Stats Analysis: Average vs Age

PDC (PDC)

PDC stats analyst Christopher Kempf assesses any correlation between averages and age, based on the 2020 PDC Qualifying School and the opening weekend of the Unicorn Challenge Tour.

The 800-plus entrants of the 2020 Qualifying School encompassed nearly three generations, from Stephen Harbert (born 1956) to Beau Greaves (born 2004).

When Harbert was Greaves' age, there was no PDC; no World Championship; no World Masters; no televised coverage of darts.

Most darters threw brass darts at an elm board in a smoky pub and a prize fund of several hundred pounds would have been regarded as extravagant.

Today, even minor events are lavished with attention and sponsorship; the top players earn millions of pounds, sell out huge arenas and are watched by millions of fans worldwide. Truly, the darts milieu of today would be as unrecognizable to Jim Pike and Joe Hitchcock as the internet would have been to Shakespeare.

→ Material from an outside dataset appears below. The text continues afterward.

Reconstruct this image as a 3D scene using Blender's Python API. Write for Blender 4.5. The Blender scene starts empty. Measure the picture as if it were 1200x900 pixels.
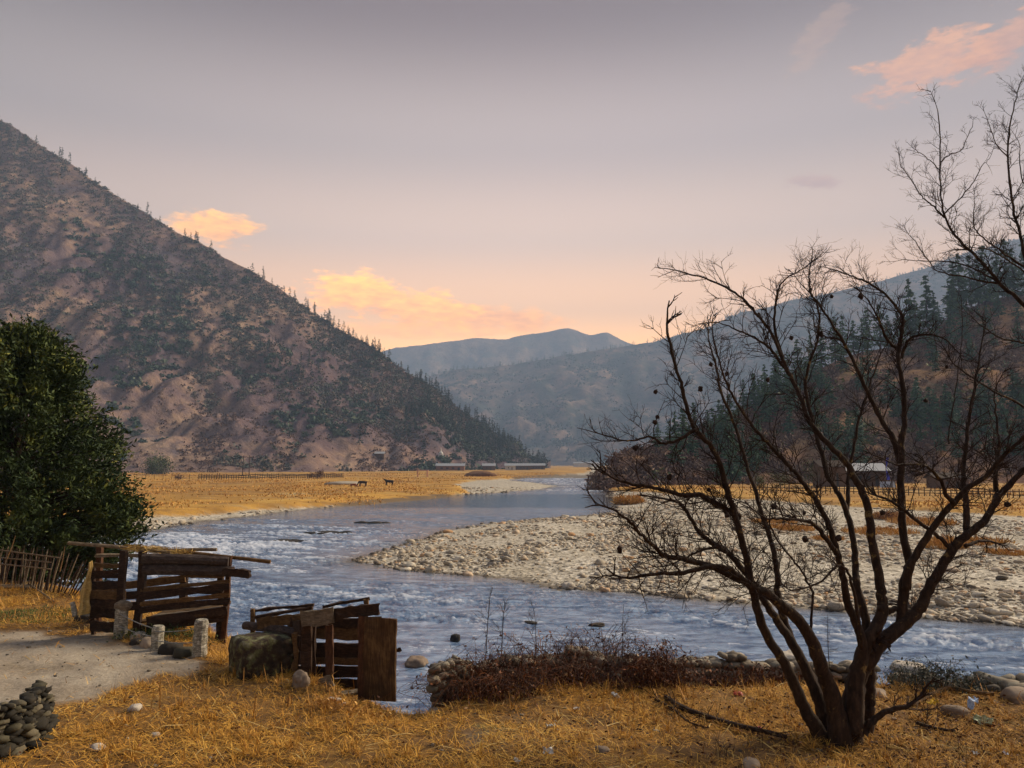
import bpy, math, random
import numpy as np
from math import radians as R
RNG = np.random.default_rng(7)
random.seed(7)
sc = bpy.context.scene
C = sc.collection

# ------------------------------------------------------------------ camera
F_PX, HOR = 934.0, 543.0
PITCH = math.atan((HOR - 450) / F_PX)
EYE = np.array([0.0, 0.0, 6.0])
cam_d = bpy.data.cameras.new('camera'); cam = bpy.data.objects.new('camera', cam_d); C.objects.link(cam)
cam.location = EYE; cam.rotation_euler = (R(90) + PITCH, 0, 0)
cam_d.sensor_width = 36; cam_d.lens = F_PX / 1200 * 36; cam_d.clip_start = 0.1; cam_d.clip_end = 30000
sc.camera = cam

def ray(px, py):
    u = (px - 600) / F_PX; v = (450 - py) / F_PX
    return np.array([u, math.cos(PITCH) - v * math.sin(PITCH), math.sin(PITCH) + v * math.cos(PITCH)])
def at(px, py, d):            # point seen at a pixel at forward distance d
    r = ray(px, py); return EYE + r * (d / r[1])
def onz(px, py, z):           # point seen at a pixel lying at height z
    r = ray(px, py); return EYE + r * ((z - EYE[2]) / r[2])

# ------------------------------------------------------------------ noise
def _h(ix, iy, seed):
    n = (ix.astype(np.int64) * 374761393 + iy.astype(np.int64) * 668265263 + seed * 1442695041) & 0xffffffff
    n = ((n ^ (n >> 13)) * 1274126177) & 0xffffffff
    return ((n ^ (n >> 16)) & 0xffffff) / float(0xffffff)
def vn(x, y, seed=0):
    ix = np.floor(x); iy = np.floor(y); fx = x - ix; fy = y - iy
    fx = fx * fx * fx * (fx * (fx * 6 - 15) + 10); fy = fy * fy * fy * (fy * (fy * 6 - 15) + 10)
    a = _h(ix, iy, seed); b = _h(ix + 1, iy, seed); c = _h(ix, iy + 1, seed); d = _h(ix + 1, iy + 1, seed)
    return (a + (b - a) * fx) * (1 - fy) + (c + (d - c) * fx) * fy
def fbm(x, y, o=4, seed=0, g=0.5):
    x = np.asarray(x, float); y = np.asarray(y, float)
    s = 0; a = 1; t = 0
    for k in range(o):
        s = s + a * vn(x * 2 ** k + 13.7 * k, y * 2 ** k - 7.3 * k, seed + k); t += a; a *= g
    return s / t                                   # 0..1
def sstep(a, b, x):
    t = np.clip((x - a) / (b - a), 0, 1); return t * t * (3 - 2 * t)
def sdist(px, py, poly):                           # signed distance, positive inside
    px = np.asarray(px, float); py = np.asarray(py, float)
    d2 = np.full(px.shape, 1e18); ins = np.zeros(px.shape, bool)
    n = len(poly)
    for i in range(n):
        ax, ay = poly[i]; bx, by = poly[(i + 1) % n]
        ex, ey = bx - ax, by - ay; L = ex * ex + ey * ey + 1e-9
        t = np.clip(((px - ax) * ex + (py - ay) * ey) / L, 0, 1)
        d2 = np.minimum(d2, (px - ax - t * ex) ** 2 + (py - ay - t * ey) ** 2)
        if abs(ey) > 1e-9:
            c = ((ay > py) != (by > py)) & (px < ex * (py - ay) / ey + ax)
            ins ^= c
    d = np.sqrt(d2); return np.where(ins, d, -d)

# ------------------------------------------------------------------ mesh building
class MB:
    def __init__(s): s.V = []; s.F = {}; s.n = 0; s.A = []
    def add(s, V, F, a=None):
        V = np.asarray(V, float).reshape(-1, 3)
        for f in (F if isinstance(F, list) else [F]):
            f = np.asarray(f, np.int64)
            s.F.setdefault(f.shape[1], []).append(f + s.n)
        s.V.append(V); s.n += len(V)
        s.A.append(np.full(len(V), 0.5) if a is None else np.broadcast_to(np.asarray(a, float), (len(V),)))
        return s
    def build(s, name, mat, parent=None, smooth=False, origin=None, attrs=None):
        V = np.concatenate(s.V) if s.V else np.zeros((0, 3))
        o3 = np.zeros(3) if origin is None else np.asarray(origin, float)
        V = V - o3
        me = bpy.data.meshes.new(name)
        me.vertices.add(len(V)); me.vertices.foreach_set('co', V.astype(np.float32).ravel())
        loops = []; starts = []; p = 0
        for k in sorted(s.F):
            f = np.concatenate(s.F[k]); loops.append(f.ravel())
            starts.append(p + np.arange(len(f)) * k); p += f.size
        loops = np.concatenate(loops); starts = np.concatenate(starts)
        me.loops.add(len(loops)); me.loops.foreach_set('vertex_index', loops.astype(np.int32))
        me.polygons.add(len(starts)); me.polygons.foreach_set('loop_start', starts.astype(np.int32))
        me.polygons.foreach_set('use_smooth', np.full(len(starts), smooth))
        me.update(calc_edges=True)
        at_ = me.attributes.new('rnd', 'FLOAT', 'POINT'); at_.data.foreach_set('value', np.concatenate(s.A).astype(np.float32))
        for k, v in (attrs or {}).items():
            a_ = me.attributes.new(k, 'FLOAT', 'POINT'); a_.data.foreach_set('value', np.asarray(v, np.float32).ravel())
        if mat is not None: me.materials.append(mat)
        o = bpy.data.objects.new(name, me); C.objects.link(o); o.location = o3
        if parent is not None:
            o.parent = parent; pw = np.zeros(3); q = parent
            while q is not None: pw = pw + np.array(q.location); q = q.parent
            o.location = o3 - pw
        return o

def grid_faces(nu, nv):
    i = np.arange(nu - 1)[:, None] * nv + np.arange(nv - 1)[None, :]
    i = i.ravel(); return np.stack([i, i + nv, i + nv + 1, i + 1], 1)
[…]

Most of the 800+ entrants of Q School fall somewhere in between those two extremes of darting history. This huge number of participants from all corners of the globe playing thousands of matches over the span of a week amounts to an experiment with which we can analyze the question: Is there any advantage to youth or seniority in darts?

Age Correlation

On the one hand, one might expect there to be a slight upward trend in averages as players get younger. With so many more incentives to practice and excel, and with so much more support for aspiring professionals, it seems that they should have every advantage in outperforming their elders.

On the other, a compelling case could be made for the older players having an advantage overall. In a game so dependent on practice and muscle memory, a lifetime of rehearsal ought to outweigh volatile young players with erratic and uncertain throwing motions. 

Phil Taylor, after all, was regularly beating players young enough to be his children well into his 50s. 

But when we consider the averages and ages of all of the Q School participants, we cannot avoid the conclusion that there is no relationship whatsoever between three-dart averages and ages. 

A regression line showing the best possible trend for the data is almost totally flat, indicating no significant change at all in averages as players get older or younger.

Scott Mitchell (PDC)

To be precise, Challenge Tour Event One winner Robert Collins (born 1979) would expect to average 0.03 points less than Challenge Tour Event Two winner Scott Mitchell (born 1970) solely due to the relationship between their ages - an utterly imperceptible difference. 

In most sports, especially those involving feats of strength, flexibility or endurance, age and performance are very closely correlated. 

There would be no doubt as to whether one would prefer a 20-year-old sprinter to a 60-year-old sprinter, or a 15-year-old gymnast to a 50-year-old gymnast, for instance. 

Many others have less unequal relationships between these two variables, but still confer an advantage on the young. Darts is very special in that one can presume nothing at all about a player's skill solely from his age.

Regardless of whether the game stirs up nostalgia for its hardscrabble beginnings or its star-studded future, it offers everyone an equal opportunity to compete and excel.